Put another way, the 2001 USMTC statistics show a year in which orders posted a 55 percent decline from their peak in 1997, and the statistics series had only started the year before that.
The Washington-area trade groups, AMTDA (Rockville, Maryland) and AMT--The Association for Manufacturing Technology (McLean, Virginia), have been pressing the government for relief in the form of accelerated depreciation, increased expensing, and even investment tax credits to stimulate U.S. metalworking factories to invest in the machinery their association members make and sell.
The value of machine tools installed last year in 28 countries is presented in the WMTO&CS table Top Consumers. The exclusive study dates back 37 years and is widely used as an objective standard of comparison around the globe.
The term "consumption" is a derived statistic. It's what economists call "apparent consumption," and it's calculated by taking a country's local production, subtracting out the value of its exports, and adding the value of its imports. So in the case of the United States, domestic builders shipped $2.95 billion and exported $1.38 billion. At the same time, importers brought in $3.81 billion, so apparent consumption for 2001 comes to $5.37 billion.
With total production of the surveyed countries coming in at $35.69 billion, Americans thus consumed 15 percent of the global value shipped. That compares with 19 percent a year ago. The Germans accounted for a slightly higher percentage, 15.6 percent. And China consumed 13.3 percent of the total surveyed production.

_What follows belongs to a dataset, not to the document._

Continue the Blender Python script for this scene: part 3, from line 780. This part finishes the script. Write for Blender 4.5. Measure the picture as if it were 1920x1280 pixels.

The American market continues to be highly import oriented, even though imports dropped 11 percent. The $3.81 billion worth of overseas-built machine tools has the United States leading the list of importers. (See Large Importers table.) (Traditionally the biggest sources are Japan, Germany, Taiwan, Switzerland and Italy.) By value, 71 percent of the country's appetite for equipment is satisfied by imports. That's about the same level of import penetration seen by France, Taiwan and Canada. The United Kingdom's ratio of imports to consumption is higher, exceeding 90 percent. However, this is a ratio that must be taken with a grain of salt: Some mercantile countries such as Belgium act as entrepots and actually import more than 100 percent of the value of their consumption, trans-shipping to other countries.
Machines Per Person?
A different way of looking at a country's new equipment is to compare it to the nation's size. Comparing expenditures to population, we get a per-capita figure that can help evaluate individual nations' relative rates of industrialization. By this measure the Swiss, who spent $679 million on new. machine tools for a population that numbers 7.2 million, continue to lead the world with a per-person expenditure of $93. The Germans are next at $67, almost tied with the Italians at $65. (See Per-Capita table.) The United States ranks 17th among the world's industrial nations in this measure, with a per-capita outlay of less than $20.